Data is highly layered and nuanced, which is why what’s happening with Big Data is so fascinating. Big Data is much more than large volumes. It is all data, used to find perfect context at the perfect moment.
Today, Apple Insider reported on Apple’s application for a patent for layered maps, a way to create displays that place stratified, rich data categories atop a physical map. Those layers can be static data like places of interest or far more dynamic data, like weather. Thinking ahead, a display can represent things like sentiment in-the-moment, during an event in the form of active conversations across social media. For a business, the possibilities are enormous from crowd and traffic patterns to the exact locations of loyal customers.

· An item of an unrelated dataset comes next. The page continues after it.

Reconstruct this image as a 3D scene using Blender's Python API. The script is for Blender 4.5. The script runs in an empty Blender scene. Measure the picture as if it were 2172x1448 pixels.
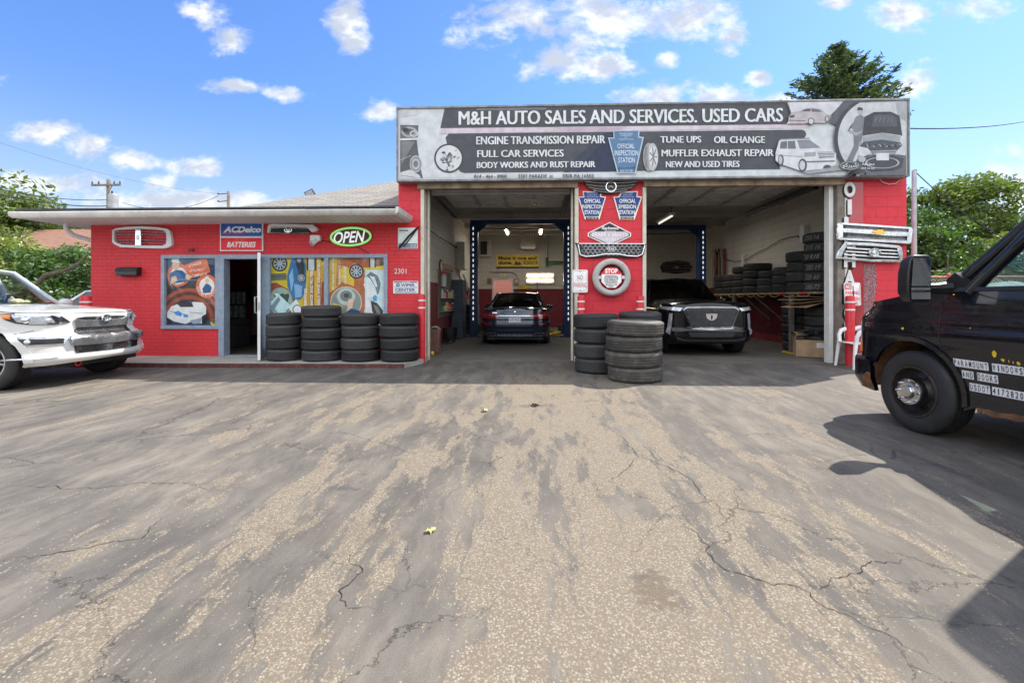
import bpy, bmesh, math, random
from mathutils import Vector, Matrix
R = math.radians
S = bpy.context.scene
COL = S.collection
random.seed(7)

# ------------------------------------------------------------------ camera
FP, HZ, CH, CD, YS = 980.0, 632.0, 1.28, 9.25, 0.042      # focal (px of the 2172 wide photo), horizon row, height, distance, yaw sine
YC = math.sqrt(1 - YS * YS)
cam_data = bpy.data.cameras.new("camera"); cam = bpy.data.objects.new("camera", cam_data); COL.objects.link(cam)
cam_data.sensor_width = 36; cam_data.lens = FP / 2172 * 36
cam_data.shift_y = (HZ - 724) / 2172
cam_data.clip_start = 0.05; cam_data.clip_end = 1500
cam.location = (0, -CD, CH)
cam.rotation_euler = (R(90), 0, math.asin(YS))
S.camera = cam

def at(u, v, Y=0.0):
    """point of the vertical plane y = Y seen at photo pixel (u, v)"""
    a, b = (u - 1086) / FP, (HZ - v) / FP
    t = (Y + CD) / (YC + YS * a)
    return Vector((t * (-YS + YC * a), Y, CH + t * b))
def gnd(u, v, z=0.0):
    """point of the horizontal plane z seen at photo pixel (u, v)"""
    a, b = (u - 1086) / FP, (HZ - v) / FP
    t = (z - CH) / b
    return Vector((t * (-YS + YC * a), -CD + t * (YC + YS * a), z))
def dep(u, d, v):
    """point at depth d along the view axis"""
    a, b = (u - 1086) / FP, (HZ - v) / FP
    return Vector((d * (-YS + YC * a), -CD + d * (YC + YS * a), CH + d * b))

# ------------------------------------------------------------------ sun, sky, exposure
SUN = Vector((0.66, 0.43, 1.0)).normalized()
sl = bpy.data.lights.new("sun", "SUN"); sl.energy = 3.6; sl.angle = R(0.5); sl.color = (1.0, 0.93, 0.83)
so = bpy.data.objects.new("sun", sl); COL.objects.link(so)
so.rotation_euler = SUN.to_track_quat('Z', 'Y').to_euler(); so.location = (20, 12, 30)
S.view_settings.view_transform = 'Standard'; S.view_settings.look = 'None'
S.view_settings.exposure = 1.12; S.view_settings.gamma = 1.0
S.cycles.max_bounces = 8; S.cycles.diffuse_bounces = 4; S.cycles.glossy_bounces = 4
S.cycles.transparent_max_bounces = 16; S.cycles.use_denoising = True
S.cycles.sample_clamp_indirect = 6

class T:
    """small node-tree helper"""
    def __init__(s, nt): s.nt = nt
    def put(s, i, v):
        if isinstance(v, bpy.types.NodeSocket): s.nt.links.new(v, i)
        elif v is not None:
            if hasattr(i.default_value, '__len__'):
                n = len(i.default_value)
                v = (v,) * 3 if not hasattr(v, '__len__') else tuple(v)
                v = (v + (1.0,))[:n] if len(v) < n else v[:n]
            i.default_value = v
    def n(s, t, ins=None, **props):
        d = s.nt.nodes.new('ShaderNode' + t)
        for k, v in props.items(): setattr(d, k, v)
        for k, v in (ins or {}).items(): s.put(d.inputs[k], v)
        return d
    def m(s, op, a, b=None, c=None, clamp=False):
        d = s.n('Math', operation=op, use_clamp=clamp)
        for i, v in enumerate((a, b, c)):
            if v is not None: s.put(d.inputs[i], v)
        return d.outputs[0]
    def vm(s, op, a, b=None):
        d = s.n('VectorMath', operation=op); s.put(d.inputs[0], a)
        if b is not None: s.put(d.inputs[1], b)
        return d.outputs['Value' if op in ('DOT_PRODUCT', 'LENGTH') else 'Vector']
    def mix(s, f, a, b, blend='MIX'):
        d = s.n('Mix', data_type='RGBA', blend_type=blend); s.put(d.inputs[0], f); s.put(d.inputs[6], a); s.put(d.inputs[7], b)
        return d.outputs[2]
    def rng(s, v, a, b, c=0.0, e=1.0, smooth=True):
        d = s.n('MapRange', {0: v, 1: a, 2: b, 3: c, 4: e}, interpolation_type='SMOOTHSTEP' if smooth else 'LINEAR')
        return d.outputs[0]
    def noise(s, vec, scale, detail=4, rough=0.55, dist=0.0):
        return s.n('TexNoise', {'Vector': vec, 'Scale': scale, 'Detail': detail, 'Roughness': rough, 'Distortion': dist}).outputs[0]
    def obj(s): return s.n('TexCoord').outputs['Object']
    def pos(s): return s.n('NewGeometry').outputs['Position']
    def scale(s, v, k): return s.vm('MULTIPLY', v, k)
    def sep(s, v): return s.n('SeparateXYZ', {0: v}).outputs
    def comb(s, x, y, z): return s.n('CombineXYZ', {0: x, 1: y, 2: z}).outputs[0]

# sky: physical sky with scattered fair-weather cumulus, all in world directions
world = bpy.data.worlds.new("World"); S.world = world; world.use_nodes = True
nt = world.node_tree; nt.nodes.clear(); w = T(nt)
sky = w.n('TexSky', sky_type='NISHITA', sun_disc=False, sun_elevation=math.asin(SUN.z), sun_rotation=math.atan2(SUN.x, SUN.y),
          altitude=200.0, air_density=1.0, dust_density=0.6, ozone_density=2.5)
dirv = w.vm('NORMALIZE', w.n('TexCoord').outputs['Generated'])
fd = w.vm('DOT_PRODUCT', dirv, (-YS, YC, 0)); rd = w.vm('DOT_PRODUCT', dirv, (YC, YS, 0)); ud = w.vm('DOT_PRODUCT', dirv, (0, 0, 1))
fs = w.m('MAXIMUM', fd, 0.05)
U = w.m('DIVIDE', rd, fs); V = w.m('DIVIDE', ud, fs)
CLOUDS = [(438,38,52,34),(492,80,58,32),(735,48,44,40),(752,90,38,34),(505,185,70,17),(600,200,58,18),(800,238,50,24),(90,283,80,24),(200,305,90,36),(270,335,70,28),
    (420,357,62,22),(338,390,42,20),(110,385,130,28),(350,425,230,26),(1090,40,110,64),(1300,30,210,60),(1470,45,120,52),(1560,75,55,34),(1185,130,75,42),(1290,145,70,32),
    (1385,205,75,30),(1530,205,85,24),(1640,212,60,16),(1415,125,28,20),(1612,165,32,20),(1930,170,72,40),(1905,25,66,34),(2060,18,66,28),(1770,6,50,14),(2150,400,85,50),(2230,330,90,40),
    (2500,200,160,70),(2700,60,200,80),(-250,180,200,60),(-500,330,220,60),(1500,-160,260,70),(700,-220,240,60)]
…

This is a very, very powerful way to consume Big Data.
Big Data turned the other way
Just as we can take massive quantities of data and perform self-discovery to find meaningful patterns, the reverse is also true. We can overlay geography with the important parts of data to give locational context to patterns. The real point of Big Data isn’t to know things…it is to derive benefits from what you know. Apple gets that, and while they are a device company, Apple has shown a remarkable ability to help people consume complex information in very digestible ways.
Apple and Google have been locked in a battle over maps since Apple launched their own mapping product in 2012. This could be the way Apple surges ahead by providing remarkable context through a display, whether large or small. Context is currency of the Big Data age. It is the only way we can understand what we’ve collected and analyzed. Context is the way forward for Apple and any company that wants to succeed.
The world gets more complex, data gets larger, and Apple focuses on helping us avoid complexity and consume information. Genius.